Aim of the task ->
Take the lines from the head of the listing through the one bearing "from mathutils import" and copy them exactly, leaving every picture out.

Source data ->
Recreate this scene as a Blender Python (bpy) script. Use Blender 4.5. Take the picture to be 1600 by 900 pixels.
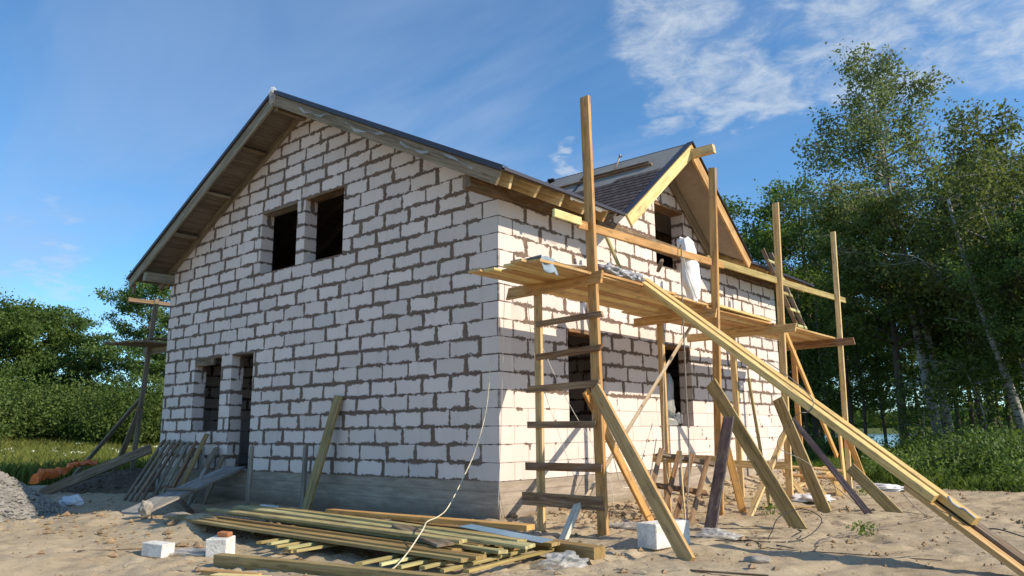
import bpy, math, random
import numpy as np
from mathutils import Vector, Matrix, noise as mnoise

R_ = math.radians
for o in list(bpy.data.objects): bpy.data.objects.remove(o)
scene = bpy.context.scene
col = scene.collection

# ------------------------------------------------------------------ camera
CAM = Vector((7.3186, -8.2908, 1.2021))
PITCH, ROLL, YAW = 0.185184, -0.0092594, 0.70551
f0 = Vector((-math.sin(YAW), math.cos(YAW), 0)); r0 = Vector((math.cos(YAW), math.sin(YAW), 0)); u0 = Vector((0, 0, 1))
fwd = math.cos(PITCH)*f0 + math.sin(PITCH)*u0
up = -math.sin(PITCH)*f0 + math.cos(PITCH)*u0
right = math.cos(ROLL)*r0 + math.sin(ROLL)*up
up2 = -math.sin(ROLL)*r0 + math.cos(ROLL)*up
cd = bpy.data.cameras.new('camera'); cam = bpy.data.objects.new('camera', cd); col.objects.link(cam)
m = Matrix.Identity(4)
for i in range(3):
    m[i][0] = right[i]; m[i][1] = up2[i]; m[i][2] = -fwd[i]; m[i][3] = CAM[i]
cam.matrix_world = m
cd.sensor_width = 36; cd.lens = 1213.57/1600*36; cd.clip_end = 6000; cd.clip_start = .05
scene.camera = cam
scene.render.resolution_x, scene.render.resolution_y = 1024, 576

# ------------------------------------------------------------------ light
SUN_DIR = Vector((1.5, 0.59, 1.0)).normalized()          # towards the sun
SUN_EL = math.asin(SUN_DIR.z)
SUN_STRENGTH, SKY_STRENGTH, EXPOSURE = 4.9, 0.142, 0.17
sd = bpy.data.lights.new('sun', 'SUN'); sd.energy = SUN_STRENGTH; sd.angle = R_(0.53); sd.color = (1.0, 0.88, 0.70)
sun = bpy.data.objects.new('sun', sd); col.objects.link(sun)
sun.rotation_euler = SUN_DIR.to_track_quat('Z', 'Y').to_euler(); sun.location = (20, 8, 20)
scene.view_settings.view_transform = 'Standard'; scene.view_settings.look = 'None'
scene.view_settings.exposure = EXPOSURE; scene.view_settings.gamma = 1; scene.view_settings.use_curve_mapping = False


# ------------------------------------------------------------------ node helper
class NT:
    def __init__(s, tree): s.t = tree; s.n = tree.nodes; s.l = tree.links
    def node(s, typ, **kw):
        n = s.n.new(typ)
        for k, v in kw.items(): setattr(n, k, v)
        return n
    def put(s, sock, v):
        if isinstance(v, bpy.types.NodeSocket): s.l.new(v, sock)
        elif v is not None: sock.default_value = v
    def m(s, op, a, b=None, c=None, clamp=False):
        n = s.node('ShaderNodeMath', operation=op); n.use_clamp = clamp
        s.put(n.inputs[0], a)
        if b is not None: s.put(n.inputs[1], b)
        if c is not None: s.put(n.inputs[2], c)
        return n.outputs[0]
    def mul(s, a, b): return s.m('MULTIPLY', a, b)
    def add(s, a, b): return s.m('ADD', a, b)
    def sub(s, a, b): return s.m('SUBTRACT', a, b)
    def step(s, x, a, b, o0=0., o1=1.):
        n = s.node('ShaderNodeMapRange', interpolation_type='SMOOTHSTEP')
        s.put(n.inputs[0], x); s.put(n.inputs[1], a); s.put(n.inputs[2], b); s.put(n.inputs[3], o0); s.put(n.inputs[4], o1)
        return n.outputs[0]
    def noise(s, vec, scale, detail=3, rough=.55, dist=0., dim='3D'):
        n = s.node('ShaderNodeTexNoise', noise_dimensions=dim)
        if vec is not None: s.put(n.inputs['Vector'], vec)
        s.put(n.inputs['Scale'], scale); s.put(n.inputs['Detail'], detail); s.put(n.inputs['Roughness'], rough); s.put(n.inputs['Distortion'], dist)
        return n.outputs['Fac']
    def white(s, vec):
        n = s.node('ShaderNodeTexWhiteNoise', noise_dimensions='3D'); s.put(n.inputs['Vector'], vec); return n.outputs['Value']
    def xyz(s, x, y, z):
        n = s.node('ShaderNodeCombineXYZ'); s.put(n.inputs[0], x); s.put(n.inputs[1], y); s.put(n.inputs[2], z); return n.outputs[0]
    def sep(s, v):
        n = s.node('ShaderNodeSeparateXYZ'); s.put(n.inputs[0], v); return n.outputs
    def mix(s, f, a, b, mode='MIX'):
        n = s.node('ShaderNodeMix', data_type='RGBA', blend_type=mode)
        s.put(n.inputs[0], f)
        s.put(n.inputs[6], a if not isinstance(a, tuple) else (*a[:3], 1)); s.put(n.inputs[7], b if not isinstance(b, tuple) else (*b[:3], 1))
        return n.outputs[2]
    def ramp(s, f, stops):
        n = s.node('ShaderNodeValToRGB'); e = n.color_ramp.elements
        while len(e) < len(stops): e.new(.5)
        for i, (p, c) in enumerate(stops): e[i].position = p; e[i].color = (*c[:3], 1)
        s.put(n.inputs[0], f); return n.outputs[0]
    def bump(s, h, strength, dist=.02, normal=None):
        n = s.node('ShaderNodeBump'); s.put(n.inputs['Height'], h); s.put(n.inputs['Strength'], strength); s.put(n.inputs['Distance'], dist)
        if normal is not None: s.put(n.inputs['Normal'], normal)
        return n.outputs[0]
    def scale(s, v, k):
        n = s.node('ShaderNodeVectorMath', operation='MULTIPLY'); s.put(n.inputs[0], v); s.put(n.inputs[1], k); return n.outputs[0]
    def vadd(s, v, k):
        n = s.node('ShaderNodeVectorMath', operation='ADD'); s.put(n.inputs[0], v); s.put(n.inputs[1], k); return n.outputs[0]


def newmat(name, rough=.8, spec=.25):
    mt = bpy.data.materials.new(name); mt.use_nodes = True
    t = NT(mt.node_tree); b = t.n['Principled BSDF']
    b.inputs['Roughness'].default_value = rough; b.inputs['Specular IOR Level'].default_value = spec
    return mt, t, b


# ------------------------------------------------------------------ world: Nishita sky with procedural clouds
w = bpy.data.worlds.new('World'); scene.world = w; w.use_nodes = True
t = NT(w.node_tree); t.n.clear()
sky = t.node('ShaderNodeTexSky', sky_type='NISHITA'); sky.sun_disc = False
sky.sun_elevation = SUN_EL; sky.sun_rotation = math.atan2(SUN_DIR.x, SUN_DIR.y)
sky.air_density = .85; sky.dust_density = .1; sky.ozone_density = 3.0; sky.altitude = 200
gen = t.node('ShaderNodeTexCoord').outputs['Generated']
d = t.sep(gen); zc = t.m('MAXIMUM', d[2], .04)
pu = t.m('DIVIDE', d[0], t.add(zc, .12)); pv = t.m('DIVIDE', d[1], t.add(zc, .12))
flat = t.xyz(pu, pv, 0.)
wob = t.node('ShaderNodeTexNoise'); t.put(wob.inputs['Vector'], flat); wob.inputs['Scale'].default_value = 4.; wob.inputs['Detail'].default_value = 4
wob2 = t.node('ShaderNodeVectorMath', operation='MULTIPLY_ADD'); t.put(wob2.inputs[0], wob.outputs['Color']); wob2.inputs[1].default_value = (.16, .16, .16); t.put(wob2.inputs[2], gen)
genw = t.node('ShaderNodeVectorMath', operation='NORMALIZE'); t.put(genw.inputs[0], t.vadd(wob2.outputs[0], (-.08, -.08, -.08)))
def lobe(px_, py_, pz_, a, b):          # soft patch of sky round one compass direction and height
    n = t.node('ShaderNodeVectorMath', operation='DOT_PRODUCT'); t.put(n.inputs[0], genw.outputs[0]); v = Vector((px_, py_, pz_)).normalized()
    n.inputs[1].default_value = v; return t.step(n.outputs['Value'], math.cos(R_(a)), math.cos(R_(b)))
def skydir(u, v):
    q = fwd + right*((u-800)/1213.57) - up2*((v-450)/1213.57); return tuple(q.normalized())
base = t.noise(flat, 2.1, 6, .58, .35); fine = t.noise(flat, 11., 8, .68, .4)
puff = t.add(t.mul(base, .66), t.mul(fine, .34))
big = 0.
for (cu, cv, ra, am) in [(1300, 30, 4, .6), (1340, 60, 6., .9), (1480, 10, 5.5, .9), (1590, 20, 5.5, .9), (1400, -60, 6, .9), (1275, 95, 3.2, .7), (1030, 30, 6.0, .85), (1140, 105, 5.2, .95), (1120, 165, 2.8, .7), (1218, 150, 2.9, 1.), (1185, 190, 1.8, .7), (1035, 172, 2., .75), (1530, 85, 3.2, .62), (1470, 120, 2.6, .5), (1195, 40, 4., .6), (1560, 270, 5, .55)]:
    big = t.m('MAXIMUM', big, t.mul(lobe(*skydir(cu, cv), ra, .3), am))
puff = t.add(t.mul(base, .5), t.mul(fine, .5))
east = t.mul(t.step(t.add(puff, t.mul(big, .30)), .60, .90), t.step(big, .0, .45))
behind = t.mul(t.step(puff, .5, .62), t.step(t.m('ADD', t.mul(d[0], -f0.x), t.mul(d[1], -f0.y)), .1, .6))
sm = t.mul(t.step(fine, .38, .55), t.m('MAXIMUM', lobe(*skydir(885, 260), 1.1, .2), t.m('MAXIMUM', t.mul(lobe(*skydir(85, 380), 2., .3), .6), t.mul(lobe(*skydir(75, 434), 1.8, .3), .5))))
cum = t.m('MAXIMUM', t.m('MAXIMUM', east, t.mul(sm, .8)), t.mul(behind, .85))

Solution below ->
Recreate this scene as a Blender Python (bpy) script. Use Blender 4.5. Take the picture to be 1600 by 900 pixels.
import bpy, math, random
import numpy as np
from mathutils import Vector, Matrix, noise as mnoise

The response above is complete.